Este desfile contou com os líderes partidários a exaltar as suas conquistas dentro de portas, uns como governo outros como oposição, puxando das temáticas que lhes eram mais queridas, que por muito que tentem forçar, não são comuns a todos eles. Por momentos, tornou-se confrangedor perceber a incongruência das participações, principalmente quando o convidado que se seguia desmentia (sem nunca admitir que o fazia) o orador anterior.

Dava a ideia de que estávamos num loop daqueles momentos característicos dos debates quando um dos participantes alega que “o problema não é esse, senhor doutor” e procede a expor o seu argumento, conduzindo a conversa para uma área que lhe apraz mais. Este domingo no “Europa Viva 2024” assistimos a uma sucessão sem fim desses momentos, de forma omissa, e que demonstra a incongruência destes partidos, que supostamente concordam em tudo, mesmo quando não encontram paralelo na sua proposta política.

E não... não é pelos programas do Chega, do Vox ou dos Fratelli d’Italia não serem ecléticos e variados, aliás são acusados há muito de terem programas que pecam por falta de profundidade. Essa pouca profundidade, que facilita que todos os partidos “concordem” em tudo, é compensada pela tónica conservadora e o tom assertivo que é transversal a todos estes grupos partidários. Faz parecer que estão próximos uns dos outros, mesmo não estando.

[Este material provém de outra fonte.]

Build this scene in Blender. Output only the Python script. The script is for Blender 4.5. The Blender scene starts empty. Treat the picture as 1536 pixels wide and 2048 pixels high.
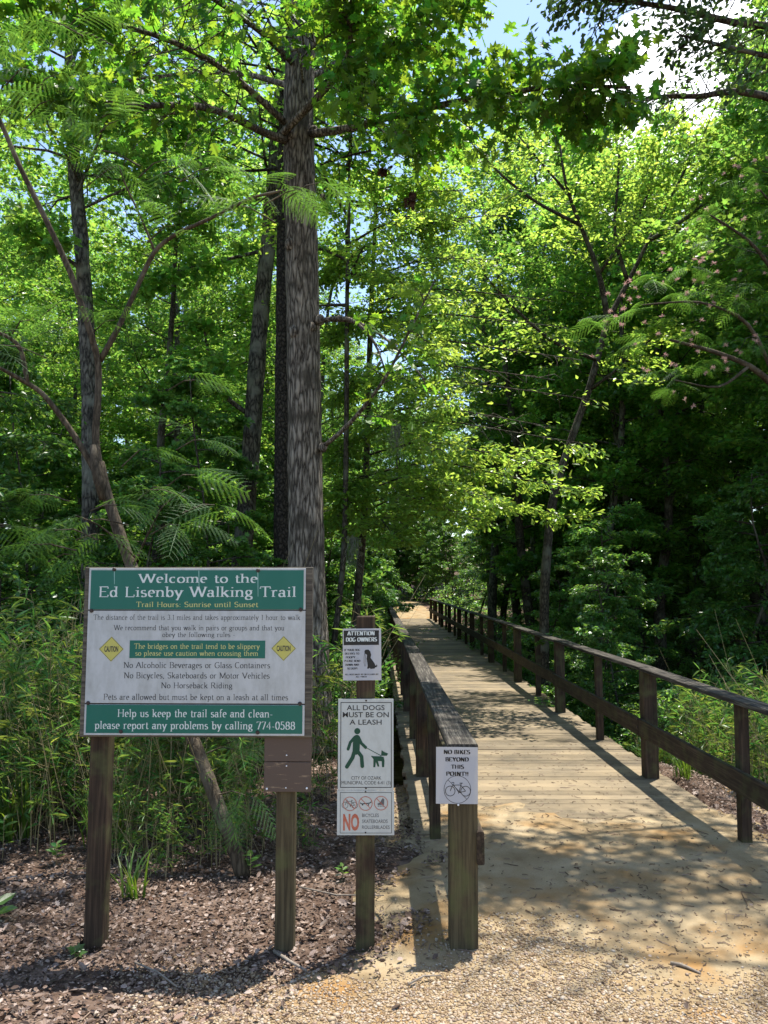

No domingo alcançou-se uma proeza, ficou espelhado o falhanço dos ideais de uma só direita radical a caminho das europeias. Como se costuma dizer no futebol, quando se tenta adivinhar o inevitável — são onze contra onze, o jogo tem 90 minutos e no fim ganha a Alemanha. Neste congresso, todos expuseram projetos políticos diferentes e Santiago Abascal conseguiu concordar com todos eles. Foram quatro horas e no fim ganhou o anfitrião Vox. Até porque é impossível perder quando concordamos com tudo o que nos oferecem.

Não há aqui medidas concretas que sejam pilares homogéneos de uma direita de esforços concertados. O que há é um conjunto de líderes políticos unidos pelo conservadorismo e pouco mais. Uma direita unida pelo populismo. São os que mais falam das lutas culturais, reduzindo-lhes a importância, mas fazem-no de forma hipócrita, porque sabem que é aí que reside a intenção de voto do seu público.

Não se falou de apoios às classes trabalhadoras, e os mais pobres não vão ficar subitamente mais ricos se expulsarmos os imigrantes. Não se falou de medidas macro ao nível da zona euro, que possam combater a disparidade entre uma Europa de primeira e uma Europa de segunda, e os mais pobres não vão ficar subitamente mais ricos se expulsarmos os imigrantes. Não se discutiram intervenções para a guerra na Ucrânia ou para o massacre na Palestina, e os mais pobres não vão deixar de morrer se expulsarmos os imigrantes.

Pelo contrário, perante uma plateia marcada por bandeiras de Israel que balançavam ao sabor dos discursos, clamaram pelo regresso de Trump, o seu líder espiritual. Até já Fukuyama cedeu e fez o mea culpa, ao afirmar que se enganou ao prever o fim da história com a ascensão do modelo hegemónico americano pós-guerra fria, mas a mensagem não chegou a Madrid. Os líderes aí reunidos continuaram saudosistas de um passado que não tem espaço numa União Europeia superior esteticamente. Superior pela diversidade de crenças, ideologias e modelos políticos democráticos. Superior pela liberdade de movimento e pela tolerância.

Para terminar, no meio de tantos líderes da direita securitária, confesso que senti falta da representação de Erdogan. É uma peça crucial no controlo das fronteiras externas da União Europeia e na contenção dos fluxos migratórios. Dada a nacionalidade de Erdogan, acredito que André Ventura esteja a par do motivo óbvio para que o líder turco não se tenha feito representar. Bem sabemos o que André Ventura pensa do povo turco. Imagino como reagiria se soubesse que os espanhóis, depois da sua demonstração de “portunhol” no congresso, agora dizem que os portugueses têm muito pouco talento para falar outros idiomas.

É apenas putativo e nada justo, porque se trata de generalizar um traço de um individuo e aplicá-lo a toda uma nacionalidade. Não deixa de ser o exercício da liberdade de expressão, mas é preconceituoso e falso, porque todos sabemos como há portugueses com muita desenvoltura no castelhano.